* [Exercise goal]: Copy all lines that contain the word "Blender".
─── Material provided ───
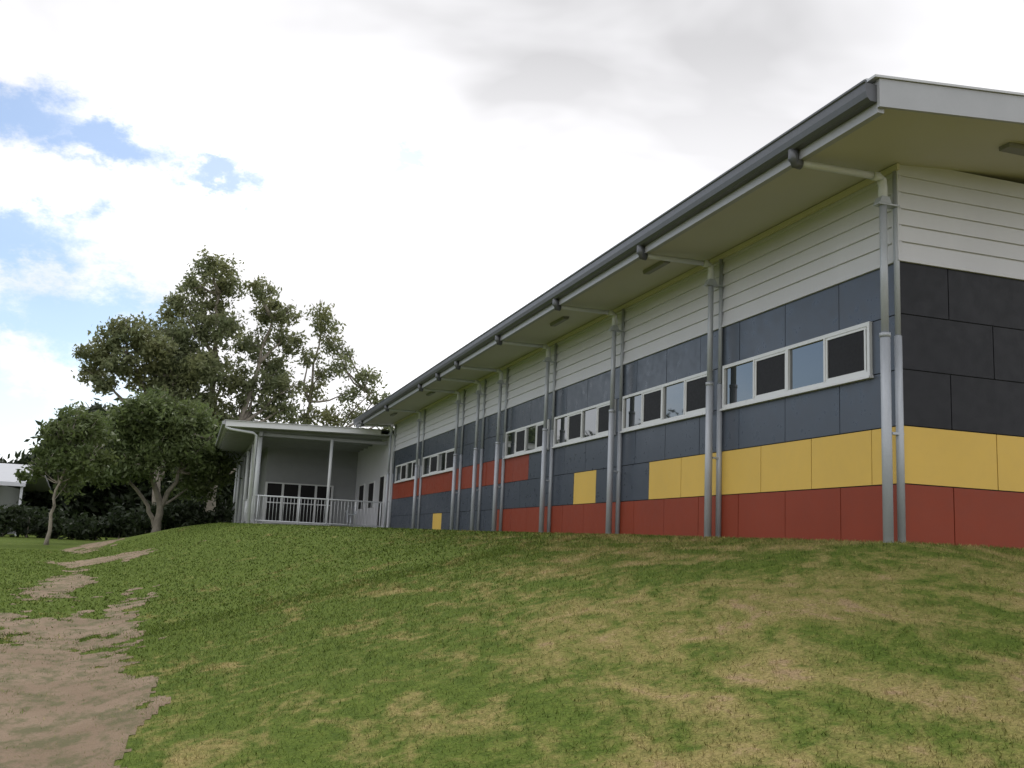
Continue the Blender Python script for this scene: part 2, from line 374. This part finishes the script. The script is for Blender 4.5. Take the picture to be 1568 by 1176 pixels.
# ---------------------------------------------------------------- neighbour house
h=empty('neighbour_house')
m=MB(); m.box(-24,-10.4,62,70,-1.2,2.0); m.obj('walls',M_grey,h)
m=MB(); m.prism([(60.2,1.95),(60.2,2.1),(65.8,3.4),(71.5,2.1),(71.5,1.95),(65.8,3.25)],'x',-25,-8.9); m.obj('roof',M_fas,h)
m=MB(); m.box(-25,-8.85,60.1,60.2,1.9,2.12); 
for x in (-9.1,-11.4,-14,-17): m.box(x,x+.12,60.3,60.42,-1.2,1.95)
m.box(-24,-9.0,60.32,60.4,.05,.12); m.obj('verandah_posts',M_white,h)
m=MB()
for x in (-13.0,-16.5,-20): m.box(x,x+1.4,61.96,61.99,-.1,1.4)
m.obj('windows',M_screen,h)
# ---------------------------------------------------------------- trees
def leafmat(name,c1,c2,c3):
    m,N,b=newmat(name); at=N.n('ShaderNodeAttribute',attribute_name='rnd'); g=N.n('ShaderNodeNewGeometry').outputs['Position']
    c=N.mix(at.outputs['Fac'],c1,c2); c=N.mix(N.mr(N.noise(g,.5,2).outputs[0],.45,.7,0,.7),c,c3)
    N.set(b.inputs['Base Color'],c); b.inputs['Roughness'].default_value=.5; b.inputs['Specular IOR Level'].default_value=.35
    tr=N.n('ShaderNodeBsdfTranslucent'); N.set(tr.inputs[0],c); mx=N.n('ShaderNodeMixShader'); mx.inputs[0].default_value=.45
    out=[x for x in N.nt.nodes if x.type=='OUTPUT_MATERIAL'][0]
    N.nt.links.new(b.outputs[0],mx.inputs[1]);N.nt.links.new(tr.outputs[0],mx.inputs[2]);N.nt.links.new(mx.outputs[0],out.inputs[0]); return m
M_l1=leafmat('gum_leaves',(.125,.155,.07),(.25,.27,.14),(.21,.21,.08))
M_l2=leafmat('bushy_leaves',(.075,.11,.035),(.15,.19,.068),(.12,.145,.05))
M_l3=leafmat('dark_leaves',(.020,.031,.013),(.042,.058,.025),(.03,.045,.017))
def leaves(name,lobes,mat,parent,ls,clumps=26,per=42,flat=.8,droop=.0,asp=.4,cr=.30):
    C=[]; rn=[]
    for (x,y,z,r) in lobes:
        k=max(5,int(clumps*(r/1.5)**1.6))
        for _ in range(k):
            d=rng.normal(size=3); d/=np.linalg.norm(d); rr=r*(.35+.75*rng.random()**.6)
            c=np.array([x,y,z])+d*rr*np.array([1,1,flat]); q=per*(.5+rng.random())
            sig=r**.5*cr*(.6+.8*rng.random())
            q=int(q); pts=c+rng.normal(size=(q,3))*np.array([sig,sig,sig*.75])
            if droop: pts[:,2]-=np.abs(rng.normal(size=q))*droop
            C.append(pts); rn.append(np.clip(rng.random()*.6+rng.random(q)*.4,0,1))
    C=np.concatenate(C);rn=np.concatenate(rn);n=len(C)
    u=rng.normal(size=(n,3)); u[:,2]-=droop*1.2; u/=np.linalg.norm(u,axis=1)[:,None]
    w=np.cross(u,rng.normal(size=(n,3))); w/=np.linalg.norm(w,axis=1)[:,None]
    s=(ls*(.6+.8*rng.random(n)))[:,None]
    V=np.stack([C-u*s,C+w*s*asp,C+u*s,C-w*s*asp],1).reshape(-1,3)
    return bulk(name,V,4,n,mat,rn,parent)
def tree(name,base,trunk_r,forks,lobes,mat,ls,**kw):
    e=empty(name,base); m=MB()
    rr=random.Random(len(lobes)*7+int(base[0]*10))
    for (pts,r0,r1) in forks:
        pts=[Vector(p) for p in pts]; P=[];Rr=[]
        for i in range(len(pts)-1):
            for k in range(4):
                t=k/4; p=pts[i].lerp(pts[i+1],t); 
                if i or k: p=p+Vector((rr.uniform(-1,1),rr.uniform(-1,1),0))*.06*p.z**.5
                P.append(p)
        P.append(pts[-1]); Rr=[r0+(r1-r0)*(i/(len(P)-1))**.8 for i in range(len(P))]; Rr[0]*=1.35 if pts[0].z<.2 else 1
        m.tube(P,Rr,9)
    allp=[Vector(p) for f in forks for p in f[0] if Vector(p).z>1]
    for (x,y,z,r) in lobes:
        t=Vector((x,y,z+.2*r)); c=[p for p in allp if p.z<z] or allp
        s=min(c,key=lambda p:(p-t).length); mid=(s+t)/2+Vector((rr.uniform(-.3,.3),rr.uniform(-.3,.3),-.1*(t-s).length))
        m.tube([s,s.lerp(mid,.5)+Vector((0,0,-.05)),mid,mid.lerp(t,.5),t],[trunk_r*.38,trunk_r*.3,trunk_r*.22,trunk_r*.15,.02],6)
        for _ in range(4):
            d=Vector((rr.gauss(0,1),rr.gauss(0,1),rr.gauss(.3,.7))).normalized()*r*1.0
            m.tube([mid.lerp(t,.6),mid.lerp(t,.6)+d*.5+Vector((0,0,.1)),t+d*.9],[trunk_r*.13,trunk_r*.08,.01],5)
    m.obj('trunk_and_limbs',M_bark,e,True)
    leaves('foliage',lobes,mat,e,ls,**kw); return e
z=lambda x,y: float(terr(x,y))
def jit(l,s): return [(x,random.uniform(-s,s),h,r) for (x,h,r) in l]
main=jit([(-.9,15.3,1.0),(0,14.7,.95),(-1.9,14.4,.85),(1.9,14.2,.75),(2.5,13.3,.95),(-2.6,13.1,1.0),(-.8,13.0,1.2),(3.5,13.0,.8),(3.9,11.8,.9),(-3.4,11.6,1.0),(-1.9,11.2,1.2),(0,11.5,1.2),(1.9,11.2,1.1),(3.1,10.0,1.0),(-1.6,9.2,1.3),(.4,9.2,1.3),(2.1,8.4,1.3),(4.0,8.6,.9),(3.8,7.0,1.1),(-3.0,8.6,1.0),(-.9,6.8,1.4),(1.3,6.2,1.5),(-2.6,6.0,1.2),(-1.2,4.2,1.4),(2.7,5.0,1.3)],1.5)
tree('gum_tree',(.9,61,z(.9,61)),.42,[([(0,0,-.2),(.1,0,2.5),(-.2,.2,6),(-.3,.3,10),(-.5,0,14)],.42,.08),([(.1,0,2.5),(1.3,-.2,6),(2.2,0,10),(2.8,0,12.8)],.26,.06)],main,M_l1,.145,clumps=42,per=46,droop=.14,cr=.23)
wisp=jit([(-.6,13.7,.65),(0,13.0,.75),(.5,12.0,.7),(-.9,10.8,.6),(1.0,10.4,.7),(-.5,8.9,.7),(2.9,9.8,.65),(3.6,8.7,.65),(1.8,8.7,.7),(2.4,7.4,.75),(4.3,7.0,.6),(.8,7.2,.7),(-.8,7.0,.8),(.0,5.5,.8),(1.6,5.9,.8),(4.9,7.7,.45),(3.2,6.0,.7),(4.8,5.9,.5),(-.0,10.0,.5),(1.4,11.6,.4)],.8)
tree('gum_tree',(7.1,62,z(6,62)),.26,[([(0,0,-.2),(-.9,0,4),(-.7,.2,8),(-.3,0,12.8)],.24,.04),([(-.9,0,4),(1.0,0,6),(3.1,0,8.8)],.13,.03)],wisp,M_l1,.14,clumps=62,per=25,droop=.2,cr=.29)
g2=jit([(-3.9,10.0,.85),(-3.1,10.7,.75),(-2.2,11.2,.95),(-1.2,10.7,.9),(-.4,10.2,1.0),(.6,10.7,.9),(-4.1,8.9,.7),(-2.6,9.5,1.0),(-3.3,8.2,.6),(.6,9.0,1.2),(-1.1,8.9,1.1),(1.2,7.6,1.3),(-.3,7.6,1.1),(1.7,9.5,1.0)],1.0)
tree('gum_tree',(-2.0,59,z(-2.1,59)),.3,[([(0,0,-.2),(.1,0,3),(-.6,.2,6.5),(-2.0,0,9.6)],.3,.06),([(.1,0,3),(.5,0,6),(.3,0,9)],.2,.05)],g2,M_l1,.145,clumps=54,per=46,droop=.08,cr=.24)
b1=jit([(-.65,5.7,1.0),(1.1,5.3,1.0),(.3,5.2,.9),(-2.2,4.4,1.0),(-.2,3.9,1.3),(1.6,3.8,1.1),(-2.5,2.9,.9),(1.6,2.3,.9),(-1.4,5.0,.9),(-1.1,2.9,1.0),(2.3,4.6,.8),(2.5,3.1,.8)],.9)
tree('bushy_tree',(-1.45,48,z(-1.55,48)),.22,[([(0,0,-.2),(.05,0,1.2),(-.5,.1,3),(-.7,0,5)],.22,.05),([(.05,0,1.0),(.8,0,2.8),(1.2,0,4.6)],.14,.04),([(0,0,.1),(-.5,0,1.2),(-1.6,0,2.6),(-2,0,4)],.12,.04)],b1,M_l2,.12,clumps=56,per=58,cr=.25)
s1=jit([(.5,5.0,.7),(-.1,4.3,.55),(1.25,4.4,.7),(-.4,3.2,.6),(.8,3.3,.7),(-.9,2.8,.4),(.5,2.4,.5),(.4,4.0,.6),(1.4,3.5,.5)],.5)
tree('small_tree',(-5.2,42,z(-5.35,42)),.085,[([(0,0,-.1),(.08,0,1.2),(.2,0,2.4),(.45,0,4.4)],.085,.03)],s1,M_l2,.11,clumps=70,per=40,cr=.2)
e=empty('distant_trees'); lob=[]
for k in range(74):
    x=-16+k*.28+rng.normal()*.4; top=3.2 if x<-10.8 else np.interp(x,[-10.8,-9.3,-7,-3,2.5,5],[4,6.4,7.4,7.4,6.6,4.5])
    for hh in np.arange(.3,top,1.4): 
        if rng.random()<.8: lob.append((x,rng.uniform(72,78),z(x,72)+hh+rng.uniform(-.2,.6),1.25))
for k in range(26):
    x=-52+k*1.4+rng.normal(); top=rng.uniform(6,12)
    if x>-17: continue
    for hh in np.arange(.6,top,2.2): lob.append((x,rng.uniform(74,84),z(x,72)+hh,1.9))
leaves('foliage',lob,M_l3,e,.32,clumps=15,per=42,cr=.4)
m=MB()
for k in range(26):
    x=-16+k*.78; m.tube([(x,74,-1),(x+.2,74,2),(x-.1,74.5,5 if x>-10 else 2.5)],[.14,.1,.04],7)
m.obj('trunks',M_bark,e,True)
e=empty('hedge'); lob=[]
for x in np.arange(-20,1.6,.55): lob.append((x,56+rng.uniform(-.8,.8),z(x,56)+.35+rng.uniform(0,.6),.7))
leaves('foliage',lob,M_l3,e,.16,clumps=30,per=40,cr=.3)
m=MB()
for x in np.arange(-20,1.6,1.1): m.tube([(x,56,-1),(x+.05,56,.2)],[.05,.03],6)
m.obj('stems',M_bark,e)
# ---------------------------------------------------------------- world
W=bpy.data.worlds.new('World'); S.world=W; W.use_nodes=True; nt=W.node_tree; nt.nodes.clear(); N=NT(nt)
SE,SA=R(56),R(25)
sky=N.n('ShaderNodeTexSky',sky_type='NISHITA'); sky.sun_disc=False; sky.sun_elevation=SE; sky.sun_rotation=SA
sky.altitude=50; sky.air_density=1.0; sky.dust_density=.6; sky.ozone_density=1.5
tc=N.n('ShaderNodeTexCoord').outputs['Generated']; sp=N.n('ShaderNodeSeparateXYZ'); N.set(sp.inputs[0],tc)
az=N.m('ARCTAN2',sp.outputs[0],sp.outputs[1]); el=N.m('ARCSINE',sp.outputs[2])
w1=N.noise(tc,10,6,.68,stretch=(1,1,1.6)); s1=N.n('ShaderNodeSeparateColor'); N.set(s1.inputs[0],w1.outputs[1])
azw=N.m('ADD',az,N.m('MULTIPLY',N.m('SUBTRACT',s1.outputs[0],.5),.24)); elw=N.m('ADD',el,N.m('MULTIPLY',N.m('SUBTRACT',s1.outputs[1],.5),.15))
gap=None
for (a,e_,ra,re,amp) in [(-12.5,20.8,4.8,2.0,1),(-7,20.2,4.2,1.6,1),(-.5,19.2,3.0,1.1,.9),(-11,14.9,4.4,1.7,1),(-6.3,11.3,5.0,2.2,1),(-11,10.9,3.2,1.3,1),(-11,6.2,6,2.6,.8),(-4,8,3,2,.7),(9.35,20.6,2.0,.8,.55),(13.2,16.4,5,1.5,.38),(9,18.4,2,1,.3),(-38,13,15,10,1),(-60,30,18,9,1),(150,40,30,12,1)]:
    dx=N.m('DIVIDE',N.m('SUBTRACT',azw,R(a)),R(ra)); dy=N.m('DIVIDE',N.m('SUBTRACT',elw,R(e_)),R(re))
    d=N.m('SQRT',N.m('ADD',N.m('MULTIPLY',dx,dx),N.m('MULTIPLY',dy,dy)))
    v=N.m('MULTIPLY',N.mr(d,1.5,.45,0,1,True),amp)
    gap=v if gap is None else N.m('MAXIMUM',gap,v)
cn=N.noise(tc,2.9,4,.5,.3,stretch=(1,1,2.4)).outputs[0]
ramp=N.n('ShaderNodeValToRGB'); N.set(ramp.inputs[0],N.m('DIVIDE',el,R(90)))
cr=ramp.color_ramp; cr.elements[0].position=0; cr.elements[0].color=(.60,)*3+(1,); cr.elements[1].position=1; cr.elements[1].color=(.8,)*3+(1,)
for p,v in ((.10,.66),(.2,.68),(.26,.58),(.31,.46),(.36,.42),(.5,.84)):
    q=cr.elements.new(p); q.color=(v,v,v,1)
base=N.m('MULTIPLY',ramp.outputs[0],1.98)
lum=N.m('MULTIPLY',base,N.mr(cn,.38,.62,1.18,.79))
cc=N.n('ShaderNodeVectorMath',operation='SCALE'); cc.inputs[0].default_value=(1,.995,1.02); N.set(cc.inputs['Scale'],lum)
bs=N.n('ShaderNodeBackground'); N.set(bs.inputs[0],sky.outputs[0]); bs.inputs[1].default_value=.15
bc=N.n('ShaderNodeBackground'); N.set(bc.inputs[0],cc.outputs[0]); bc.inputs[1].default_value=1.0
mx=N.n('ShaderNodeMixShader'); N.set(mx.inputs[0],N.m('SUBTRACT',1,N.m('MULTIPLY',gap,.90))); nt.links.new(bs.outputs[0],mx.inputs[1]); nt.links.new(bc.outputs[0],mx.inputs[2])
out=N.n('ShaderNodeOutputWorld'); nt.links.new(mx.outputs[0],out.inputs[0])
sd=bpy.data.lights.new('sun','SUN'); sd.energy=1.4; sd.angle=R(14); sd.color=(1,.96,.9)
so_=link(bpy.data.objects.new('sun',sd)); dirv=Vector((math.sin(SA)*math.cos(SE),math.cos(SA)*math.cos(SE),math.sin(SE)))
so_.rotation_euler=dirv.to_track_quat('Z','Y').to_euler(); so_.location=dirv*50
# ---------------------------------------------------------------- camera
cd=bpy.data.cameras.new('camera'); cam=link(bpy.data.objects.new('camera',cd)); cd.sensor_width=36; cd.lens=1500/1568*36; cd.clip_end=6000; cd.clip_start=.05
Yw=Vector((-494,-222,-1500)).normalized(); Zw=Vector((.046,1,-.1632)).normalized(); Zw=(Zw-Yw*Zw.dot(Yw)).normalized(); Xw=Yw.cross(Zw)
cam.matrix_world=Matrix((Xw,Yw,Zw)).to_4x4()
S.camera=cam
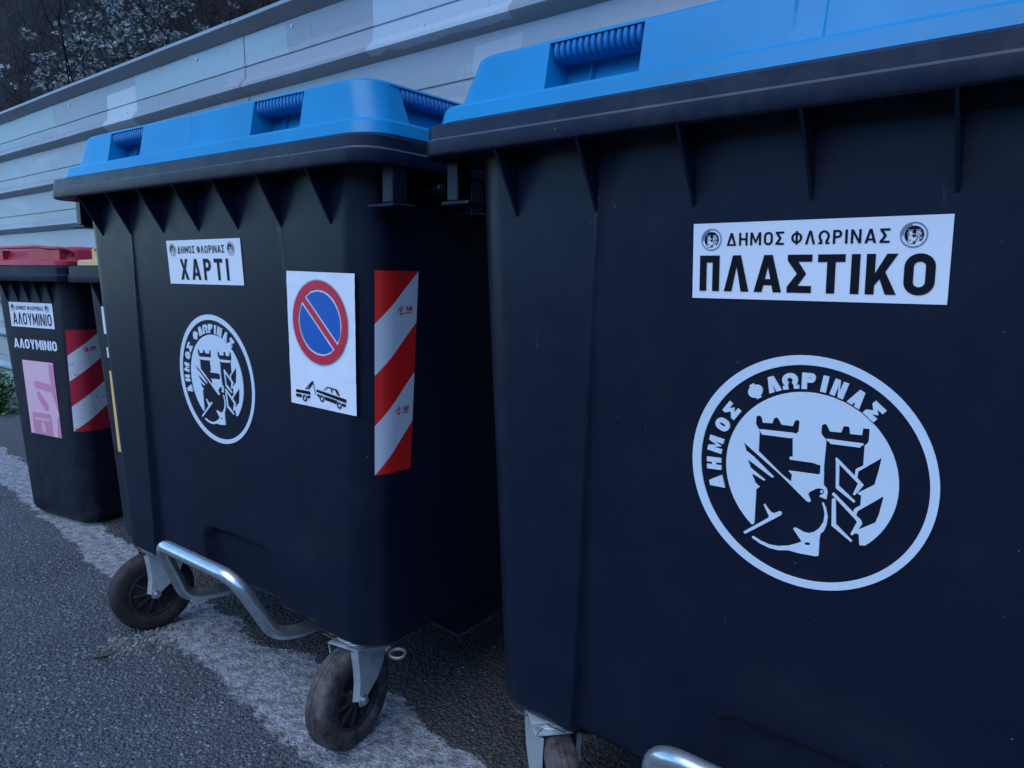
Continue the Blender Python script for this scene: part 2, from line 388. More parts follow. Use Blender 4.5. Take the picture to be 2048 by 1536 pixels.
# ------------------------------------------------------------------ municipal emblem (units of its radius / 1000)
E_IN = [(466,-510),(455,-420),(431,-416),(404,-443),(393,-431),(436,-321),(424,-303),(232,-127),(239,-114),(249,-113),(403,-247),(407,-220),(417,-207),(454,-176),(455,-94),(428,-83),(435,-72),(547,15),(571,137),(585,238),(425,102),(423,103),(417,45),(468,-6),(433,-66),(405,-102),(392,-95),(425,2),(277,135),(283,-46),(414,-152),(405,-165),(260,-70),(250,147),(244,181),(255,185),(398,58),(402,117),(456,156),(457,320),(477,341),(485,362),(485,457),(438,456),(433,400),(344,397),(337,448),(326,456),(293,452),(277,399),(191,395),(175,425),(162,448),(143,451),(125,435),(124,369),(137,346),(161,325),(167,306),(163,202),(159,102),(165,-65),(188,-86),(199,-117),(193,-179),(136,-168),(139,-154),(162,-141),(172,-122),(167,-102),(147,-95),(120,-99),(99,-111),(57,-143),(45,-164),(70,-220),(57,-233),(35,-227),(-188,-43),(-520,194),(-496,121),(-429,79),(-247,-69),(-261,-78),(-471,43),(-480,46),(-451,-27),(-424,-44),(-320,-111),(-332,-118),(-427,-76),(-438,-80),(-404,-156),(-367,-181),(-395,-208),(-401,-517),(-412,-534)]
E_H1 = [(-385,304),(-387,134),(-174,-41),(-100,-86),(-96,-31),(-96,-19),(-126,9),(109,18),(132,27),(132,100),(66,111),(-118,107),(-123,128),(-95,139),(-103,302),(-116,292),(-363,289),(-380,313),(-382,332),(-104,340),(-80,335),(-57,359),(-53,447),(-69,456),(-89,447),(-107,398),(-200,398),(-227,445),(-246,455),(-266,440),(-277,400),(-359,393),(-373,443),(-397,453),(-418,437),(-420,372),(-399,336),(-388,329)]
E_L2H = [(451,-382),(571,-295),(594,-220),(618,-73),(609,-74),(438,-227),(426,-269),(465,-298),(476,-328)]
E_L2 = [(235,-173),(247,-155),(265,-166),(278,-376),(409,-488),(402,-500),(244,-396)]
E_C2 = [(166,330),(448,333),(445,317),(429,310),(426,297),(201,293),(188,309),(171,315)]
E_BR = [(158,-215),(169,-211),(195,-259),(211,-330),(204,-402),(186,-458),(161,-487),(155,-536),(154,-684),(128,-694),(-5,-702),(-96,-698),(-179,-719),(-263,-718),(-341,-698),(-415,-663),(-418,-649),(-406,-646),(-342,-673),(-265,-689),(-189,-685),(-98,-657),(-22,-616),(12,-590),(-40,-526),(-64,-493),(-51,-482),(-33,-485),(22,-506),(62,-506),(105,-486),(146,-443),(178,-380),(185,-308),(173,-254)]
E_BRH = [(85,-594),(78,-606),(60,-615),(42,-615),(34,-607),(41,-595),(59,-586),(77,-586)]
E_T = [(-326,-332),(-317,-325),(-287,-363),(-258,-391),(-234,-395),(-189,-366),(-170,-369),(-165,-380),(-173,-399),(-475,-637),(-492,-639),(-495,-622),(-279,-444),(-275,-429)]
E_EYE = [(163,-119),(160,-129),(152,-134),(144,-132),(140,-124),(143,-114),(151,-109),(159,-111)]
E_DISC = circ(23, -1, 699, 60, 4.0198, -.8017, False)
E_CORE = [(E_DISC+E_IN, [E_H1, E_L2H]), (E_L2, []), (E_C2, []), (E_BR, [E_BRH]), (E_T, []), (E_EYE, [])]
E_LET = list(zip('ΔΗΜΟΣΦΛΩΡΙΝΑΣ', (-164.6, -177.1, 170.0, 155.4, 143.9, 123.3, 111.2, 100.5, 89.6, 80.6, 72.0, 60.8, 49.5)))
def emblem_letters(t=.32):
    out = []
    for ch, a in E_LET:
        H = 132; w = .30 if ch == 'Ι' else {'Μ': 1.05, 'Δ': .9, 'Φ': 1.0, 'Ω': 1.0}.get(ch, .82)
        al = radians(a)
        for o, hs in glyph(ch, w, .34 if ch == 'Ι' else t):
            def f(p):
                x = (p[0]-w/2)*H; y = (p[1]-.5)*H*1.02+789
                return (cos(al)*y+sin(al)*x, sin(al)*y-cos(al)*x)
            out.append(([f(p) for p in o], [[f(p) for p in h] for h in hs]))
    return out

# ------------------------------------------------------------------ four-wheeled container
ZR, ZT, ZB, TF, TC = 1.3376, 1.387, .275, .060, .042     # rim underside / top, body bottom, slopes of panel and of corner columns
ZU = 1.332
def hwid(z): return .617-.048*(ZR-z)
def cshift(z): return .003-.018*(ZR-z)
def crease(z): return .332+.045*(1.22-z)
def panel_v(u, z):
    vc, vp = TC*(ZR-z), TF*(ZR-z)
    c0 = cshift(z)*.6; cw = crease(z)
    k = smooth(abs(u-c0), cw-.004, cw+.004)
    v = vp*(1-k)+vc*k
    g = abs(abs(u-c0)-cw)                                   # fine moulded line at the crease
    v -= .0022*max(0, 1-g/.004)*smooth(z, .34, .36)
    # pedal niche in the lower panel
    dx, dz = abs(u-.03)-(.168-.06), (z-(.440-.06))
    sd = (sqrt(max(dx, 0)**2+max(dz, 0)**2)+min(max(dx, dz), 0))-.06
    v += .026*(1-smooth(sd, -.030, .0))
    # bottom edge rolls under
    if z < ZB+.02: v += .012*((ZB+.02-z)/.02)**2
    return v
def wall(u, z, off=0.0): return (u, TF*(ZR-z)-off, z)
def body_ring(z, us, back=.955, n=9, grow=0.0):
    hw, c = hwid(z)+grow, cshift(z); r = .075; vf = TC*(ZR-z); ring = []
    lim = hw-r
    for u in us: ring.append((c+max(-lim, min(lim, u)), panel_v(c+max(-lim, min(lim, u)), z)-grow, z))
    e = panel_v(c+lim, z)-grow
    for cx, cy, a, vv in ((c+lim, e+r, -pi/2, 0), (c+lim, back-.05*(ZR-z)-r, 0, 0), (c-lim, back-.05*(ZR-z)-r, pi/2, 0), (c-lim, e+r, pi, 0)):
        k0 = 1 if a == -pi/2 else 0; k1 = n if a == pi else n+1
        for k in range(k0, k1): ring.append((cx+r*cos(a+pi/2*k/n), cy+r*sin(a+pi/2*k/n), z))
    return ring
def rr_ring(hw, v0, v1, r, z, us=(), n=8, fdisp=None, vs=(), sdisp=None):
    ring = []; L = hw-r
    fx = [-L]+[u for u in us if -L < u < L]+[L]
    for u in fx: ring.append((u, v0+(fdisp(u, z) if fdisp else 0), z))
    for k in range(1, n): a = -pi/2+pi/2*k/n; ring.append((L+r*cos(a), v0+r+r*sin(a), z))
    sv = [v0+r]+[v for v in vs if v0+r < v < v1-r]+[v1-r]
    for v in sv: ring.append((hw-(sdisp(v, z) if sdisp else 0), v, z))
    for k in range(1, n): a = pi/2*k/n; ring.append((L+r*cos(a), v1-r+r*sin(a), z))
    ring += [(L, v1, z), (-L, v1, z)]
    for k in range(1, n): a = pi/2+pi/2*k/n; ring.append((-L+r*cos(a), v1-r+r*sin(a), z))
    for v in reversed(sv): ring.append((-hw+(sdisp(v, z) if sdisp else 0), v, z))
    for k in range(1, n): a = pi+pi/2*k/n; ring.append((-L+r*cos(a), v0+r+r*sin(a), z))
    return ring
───
* [Exercise answer]:
Continue the Blender Python script for this scene: part 2, from line 374. This part finishes the script. The script is for Blender 4.5. Take the picture to be 1568 by 1176 pixels.
Continue the Blender Python script for this scene: part 2, from line 388. More parts follow. Use Blender 4.5. Take the picture to be 2048 by 1536 pixels.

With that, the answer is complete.